Later in the day I went up to Mothers for me tea and me and Father got to burbling on about all things laver, I know he likes to add his to a cod steak poached in milk. Delicious. Mother pointed out that we have a family connection with the seaweed industry as back in the twenties a few years or so before she got married granny Furse would be down at Lee Bay come hell or highwater loading up seaweed onto a donkey cart which she would take up top to the side of the road and sell as ferilizer. She'd sit there with a mound of seaweed on one side and dung on the other. Due to her looks, charms and nature of her wares she became quite a fixture. They'd come from miles around to get a bag or two for their gardens and this was when Granfer caught her eye as he came by to pick up some seaweed for Colonel Trefussis's garden.
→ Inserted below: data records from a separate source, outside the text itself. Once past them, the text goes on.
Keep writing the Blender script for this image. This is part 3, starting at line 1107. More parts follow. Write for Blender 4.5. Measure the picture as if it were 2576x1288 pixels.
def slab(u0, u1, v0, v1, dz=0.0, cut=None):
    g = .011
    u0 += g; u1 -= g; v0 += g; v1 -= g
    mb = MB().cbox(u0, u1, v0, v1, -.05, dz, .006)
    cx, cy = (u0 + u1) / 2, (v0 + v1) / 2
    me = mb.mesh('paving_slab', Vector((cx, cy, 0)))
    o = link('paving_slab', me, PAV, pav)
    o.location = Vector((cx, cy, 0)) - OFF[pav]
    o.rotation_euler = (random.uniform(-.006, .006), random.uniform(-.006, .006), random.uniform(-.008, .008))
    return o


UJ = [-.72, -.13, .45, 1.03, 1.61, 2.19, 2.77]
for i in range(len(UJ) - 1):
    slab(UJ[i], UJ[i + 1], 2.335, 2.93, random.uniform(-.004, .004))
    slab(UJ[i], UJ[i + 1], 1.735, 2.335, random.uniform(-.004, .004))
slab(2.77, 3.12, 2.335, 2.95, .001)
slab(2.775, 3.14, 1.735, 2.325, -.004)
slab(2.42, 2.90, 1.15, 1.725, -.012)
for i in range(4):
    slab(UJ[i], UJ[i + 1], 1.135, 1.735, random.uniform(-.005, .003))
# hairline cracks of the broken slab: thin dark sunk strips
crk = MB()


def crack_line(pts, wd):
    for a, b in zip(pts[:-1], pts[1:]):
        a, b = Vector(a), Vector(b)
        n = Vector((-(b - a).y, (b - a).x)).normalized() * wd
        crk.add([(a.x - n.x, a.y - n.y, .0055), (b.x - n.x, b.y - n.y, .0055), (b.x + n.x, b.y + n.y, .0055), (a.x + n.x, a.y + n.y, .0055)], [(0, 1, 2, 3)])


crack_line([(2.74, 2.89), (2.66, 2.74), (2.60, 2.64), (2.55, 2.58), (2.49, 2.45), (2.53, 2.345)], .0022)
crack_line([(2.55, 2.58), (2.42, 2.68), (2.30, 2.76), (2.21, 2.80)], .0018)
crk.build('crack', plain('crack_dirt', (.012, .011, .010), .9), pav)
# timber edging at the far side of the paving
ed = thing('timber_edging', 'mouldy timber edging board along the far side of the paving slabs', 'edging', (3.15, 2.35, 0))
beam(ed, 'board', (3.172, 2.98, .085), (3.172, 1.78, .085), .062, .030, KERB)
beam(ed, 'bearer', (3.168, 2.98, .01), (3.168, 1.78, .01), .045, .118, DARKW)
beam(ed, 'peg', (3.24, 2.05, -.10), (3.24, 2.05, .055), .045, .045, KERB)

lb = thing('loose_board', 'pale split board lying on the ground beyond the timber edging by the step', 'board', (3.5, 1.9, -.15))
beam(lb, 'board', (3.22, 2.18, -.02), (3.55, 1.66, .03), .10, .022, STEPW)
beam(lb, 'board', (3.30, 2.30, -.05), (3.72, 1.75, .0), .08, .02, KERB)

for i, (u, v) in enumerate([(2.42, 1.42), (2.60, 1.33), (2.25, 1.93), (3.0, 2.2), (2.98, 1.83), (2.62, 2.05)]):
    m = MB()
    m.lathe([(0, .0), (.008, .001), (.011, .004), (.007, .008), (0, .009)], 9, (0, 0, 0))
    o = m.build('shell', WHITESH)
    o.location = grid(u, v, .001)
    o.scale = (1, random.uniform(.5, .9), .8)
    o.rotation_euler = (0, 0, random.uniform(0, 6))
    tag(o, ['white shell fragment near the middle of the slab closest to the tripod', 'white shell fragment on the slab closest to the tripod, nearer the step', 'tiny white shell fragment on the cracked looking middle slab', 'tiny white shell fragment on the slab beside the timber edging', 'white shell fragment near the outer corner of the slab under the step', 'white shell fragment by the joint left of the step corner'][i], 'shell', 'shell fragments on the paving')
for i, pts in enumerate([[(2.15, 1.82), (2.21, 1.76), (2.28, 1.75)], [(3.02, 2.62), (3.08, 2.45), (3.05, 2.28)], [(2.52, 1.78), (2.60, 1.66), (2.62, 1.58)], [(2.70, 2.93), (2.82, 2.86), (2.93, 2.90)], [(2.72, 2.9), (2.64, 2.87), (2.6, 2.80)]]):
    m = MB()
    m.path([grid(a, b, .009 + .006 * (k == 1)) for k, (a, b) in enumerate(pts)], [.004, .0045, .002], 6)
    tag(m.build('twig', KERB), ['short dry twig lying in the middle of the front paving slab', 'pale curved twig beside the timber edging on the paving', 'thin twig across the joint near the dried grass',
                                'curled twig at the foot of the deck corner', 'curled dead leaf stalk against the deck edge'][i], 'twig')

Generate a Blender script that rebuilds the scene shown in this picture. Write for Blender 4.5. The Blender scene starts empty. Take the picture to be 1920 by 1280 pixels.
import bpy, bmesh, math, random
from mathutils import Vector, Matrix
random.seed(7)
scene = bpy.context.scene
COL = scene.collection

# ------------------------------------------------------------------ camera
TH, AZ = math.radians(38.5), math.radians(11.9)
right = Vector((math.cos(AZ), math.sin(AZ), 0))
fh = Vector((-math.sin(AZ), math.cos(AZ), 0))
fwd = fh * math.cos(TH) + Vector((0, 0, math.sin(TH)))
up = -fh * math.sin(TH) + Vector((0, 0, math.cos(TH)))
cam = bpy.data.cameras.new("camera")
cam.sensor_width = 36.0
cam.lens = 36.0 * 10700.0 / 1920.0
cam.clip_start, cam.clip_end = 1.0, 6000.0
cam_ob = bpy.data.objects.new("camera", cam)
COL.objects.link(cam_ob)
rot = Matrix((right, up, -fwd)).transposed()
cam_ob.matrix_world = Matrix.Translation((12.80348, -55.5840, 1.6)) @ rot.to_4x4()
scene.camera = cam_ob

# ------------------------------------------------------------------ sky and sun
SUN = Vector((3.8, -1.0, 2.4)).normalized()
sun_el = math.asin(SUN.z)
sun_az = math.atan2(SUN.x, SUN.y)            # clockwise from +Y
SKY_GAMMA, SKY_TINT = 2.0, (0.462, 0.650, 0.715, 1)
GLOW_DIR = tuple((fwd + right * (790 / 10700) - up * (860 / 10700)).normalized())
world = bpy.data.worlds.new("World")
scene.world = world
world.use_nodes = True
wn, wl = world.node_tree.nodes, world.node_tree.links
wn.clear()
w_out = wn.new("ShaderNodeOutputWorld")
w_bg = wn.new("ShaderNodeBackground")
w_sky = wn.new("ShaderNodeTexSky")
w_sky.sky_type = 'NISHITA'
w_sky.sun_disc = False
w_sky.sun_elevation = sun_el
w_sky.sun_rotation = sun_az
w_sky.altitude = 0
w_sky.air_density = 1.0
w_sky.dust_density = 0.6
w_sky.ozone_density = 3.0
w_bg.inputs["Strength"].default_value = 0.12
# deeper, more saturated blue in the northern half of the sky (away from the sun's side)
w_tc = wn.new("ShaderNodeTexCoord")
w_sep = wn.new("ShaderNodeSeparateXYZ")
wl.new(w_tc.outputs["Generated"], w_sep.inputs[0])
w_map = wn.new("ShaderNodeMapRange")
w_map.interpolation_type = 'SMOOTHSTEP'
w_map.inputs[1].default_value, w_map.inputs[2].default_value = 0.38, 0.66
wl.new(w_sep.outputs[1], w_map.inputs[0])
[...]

After that he'd always be the first to offer to make the back breaking trip throgh the lanes with his little barrow and dog cart minus the dog and in due course he was rewarded for his herculean efforts as after many months Granny allowed herself to swept her off her feet and carted back to West Down.
After, a few jars  of the Lidl-scrumpy cider blend me and father swore that we'd have a trip out down to Appie to join in with the Laver day celebrations, he's going to take along his recipe and we'll soon tell 'em what's what.